I understand that the fashion world is becoming more and more revealing, and that it’s increasingly difficult to find attractive clothing that’s modest. But have you considered my weakness as you look at yourself in the dressing room mirror? If you only knew how often the immodest outfits you wear accost me, perhaps you would see yourself differently.
“But you’re responsible for your thoughts, not me,” you might think. Yes, you are right. I must stand before God and own every one of them someday. And were you a woman of the world I would have no grounds on which to make my appeal. But you name the Name of Christ, as I do. And you call me your brother.
My desire is to honor you; yet there are times that you dress as if you wish I wouldn’t. I implore you; please consider these things. I have spoken openly and honestly. But I have endeavored to do so in love, not in criticism.
In loving sincerity,
Your brother in Christ
Did this letter provoke you to think about how you dress or maybe get you to think about your motivation for why you dress the way you do?
Posted on Thu., Aug. 30, 2007 - Permalink | RSS
COMMENTS for A Godly Man Comments on Modesty
On Saturday, November 10, 2007, Dorie Thompson said:
Thank you and well said.
On Monday, October 15, 2007, too true said:
I am glad to hear this finally from a man. As a wife of a husband who has a sexual addiction and the staggering numbers posted by men and christan men who are addicted to porn. I look around our church and see women and young girls that dress inappropriately. You would think that the one place men should feel comfortable is in church. If a man has a sexual addiction problem and chooses to go to a beach with scantily clad women then that is his choice. But what about going into God's house of worship? He shouldn't be tempted in the house of God. But unfortunately he is. I have suggested to have this addressed in our church by having the older women mentor our younger women. It would be done with taste and we might have a few females get upset and leave but if we turn and look the other way without lovingly mentoring these women then we are just as accountable for the way they dress. I just haven't been able to get the support from our pastor and board yet. How sad that we have come to looking the other way instead of keeping God's house of worship a safehaven.
On Wednesday, October 3, 2007, Melissa said:
Thank You for putting into words what I believe so many men would like to say but haven't found the courage to. It seems that when I as a wife am in a position where this kind of honesty has to be on my shoulders even at times in my own home, I am viewed as the jealous wife of an addict.
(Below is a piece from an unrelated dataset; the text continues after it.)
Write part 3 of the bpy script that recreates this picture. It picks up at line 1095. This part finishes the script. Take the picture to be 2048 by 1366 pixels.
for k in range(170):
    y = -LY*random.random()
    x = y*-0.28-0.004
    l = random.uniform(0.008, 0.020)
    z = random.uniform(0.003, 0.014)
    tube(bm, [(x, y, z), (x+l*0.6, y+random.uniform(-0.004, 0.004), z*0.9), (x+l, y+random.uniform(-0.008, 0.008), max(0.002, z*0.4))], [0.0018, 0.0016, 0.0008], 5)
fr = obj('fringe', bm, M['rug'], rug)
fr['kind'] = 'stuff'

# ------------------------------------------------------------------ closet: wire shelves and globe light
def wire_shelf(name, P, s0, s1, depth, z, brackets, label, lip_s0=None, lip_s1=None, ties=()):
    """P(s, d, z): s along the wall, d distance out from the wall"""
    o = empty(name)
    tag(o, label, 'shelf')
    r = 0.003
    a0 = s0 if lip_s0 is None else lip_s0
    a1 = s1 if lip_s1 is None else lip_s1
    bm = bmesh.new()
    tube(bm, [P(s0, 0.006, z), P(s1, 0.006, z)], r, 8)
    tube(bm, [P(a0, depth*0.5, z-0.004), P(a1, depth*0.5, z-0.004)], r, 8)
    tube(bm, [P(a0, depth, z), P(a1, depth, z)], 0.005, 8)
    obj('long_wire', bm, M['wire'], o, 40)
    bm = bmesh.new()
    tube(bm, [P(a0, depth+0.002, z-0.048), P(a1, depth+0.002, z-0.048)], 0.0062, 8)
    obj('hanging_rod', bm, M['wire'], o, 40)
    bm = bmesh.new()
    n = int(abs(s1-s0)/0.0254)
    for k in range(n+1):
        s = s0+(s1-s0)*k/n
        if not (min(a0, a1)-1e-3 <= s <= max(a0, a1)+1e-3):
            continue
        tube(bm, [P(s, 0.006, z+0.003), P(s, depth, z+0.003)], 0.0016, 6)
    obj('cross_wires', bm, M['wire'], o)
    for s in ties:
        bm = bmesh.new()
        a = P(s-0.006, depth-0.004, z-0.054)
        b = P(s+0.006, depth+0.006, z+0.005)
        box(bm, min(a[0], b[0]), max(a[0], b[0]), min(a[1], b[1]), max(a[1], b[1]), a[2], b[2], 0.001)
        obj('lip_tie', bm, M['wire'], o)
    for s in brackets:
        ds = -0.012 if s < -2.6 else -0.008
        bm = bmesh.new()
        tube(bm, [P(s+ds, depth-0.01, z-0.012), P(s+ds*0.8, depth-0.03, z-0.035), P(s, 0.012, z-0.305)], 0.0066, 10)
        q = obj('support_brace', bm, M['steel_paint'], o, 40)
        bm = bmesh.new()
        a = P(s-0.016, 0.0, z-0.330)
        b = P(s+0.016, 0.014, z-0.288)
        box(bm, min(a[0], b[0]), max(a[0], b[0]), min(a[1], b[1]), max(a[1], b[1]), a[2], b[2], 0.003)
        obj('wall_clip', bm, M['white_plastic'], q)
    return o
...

If more men would speak up I believe the impact of this type message would be so much stronger. We recently dealt with an issue with our daughter in law who is a very immodest dresser. I asked her to dress differently while visiting my home and it got really ugly after the umpteenth time. I finally had to insist that she not come back to my home until God changes her heart and shows her the truth. It is really sad that these people choose to dress the way they do and will even go as far as to say that they have felt uncomfortable with the inappropriate looks that they recieve from my husband but still insist on coming to his home scantly dressed. I had our cable disconnected for this very reason and when she comes to my door dressed the way she insist on dressing and is made to feel welcome it feels as if I am welcoming porn in my home.
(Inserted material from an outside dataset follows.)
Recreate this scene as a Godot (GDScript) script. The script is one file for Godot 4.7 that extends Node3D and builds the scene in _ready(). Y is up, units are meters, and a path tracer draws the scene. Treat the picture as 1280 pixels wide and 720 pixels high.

On Thursday, September 13, 2007, Rebecca Meyer said:
This too was a reality that hit very hard. But all I can say is, "Thanks be to God!" Being your sister, I can say, I thank God for what He has done in your life. He is truly such a gracious and giving Father. We women, in those times, must confess that we are only then looking at what we want and how we can be fed at that time. Just like men feel they are being "fed" by seing these things, women feel they are being "fed" by being desired in this way. In these times, women are stuck on the instant gratification they get from being desirable and feeling wanted. If only at those times we all had the clear truths, that those desires are empty, and unfufilling, but we have the love of a Perfect King of Kings, a Father in Heaven that actually has true, selfless love for us. We cling to these desires of belonging to men who have their own sin-tainted, self-motivated desires. I am not married, and I do not put down the concept of being desired, in a God-centered marriage, but I speak on this issue because I know the temptation, and the lies that arise in our minds, when we want to be wanted. We do need to question ourselves, and look at our desires and motives for dressing the way we do. When we know, to the full degree that we can understand, how our dress can tempt a man, and be a factor in his sin, fleeing from God to lusts, than I do believe we would really double check ourselves everytime we go in the mirror. Just as this man wants to honour and respect us women, we MUST do the same for our brothers in Christ. Thank God for this openess, for this available resource. We need this openness and honesty to eachother. As sisters we must respectfully understand eachother, enter eachother's world, and educate eachother on these facts! This is God honouring and will be truly blessed!
On Thursday, September 6, 2007, Ashley said:
When I read this letter, it brought tears to my eyes. I have 4 godly brothers, do they feel the same way? I know they do. I feel so guilty for any contribution I may have added to any young man's battle to stay pure, whether through my dress, or my conduct. They truly are our brothers, so why do we constantly try to seduce them, to win them over? I know I tried to hard to win young men emotionally. I would say things that I hoped would "draw them in". What most affected me was when he said, "My desire is to honor you; yet there are times that you dress as if you wish I wouldn’t." So sad, and so true.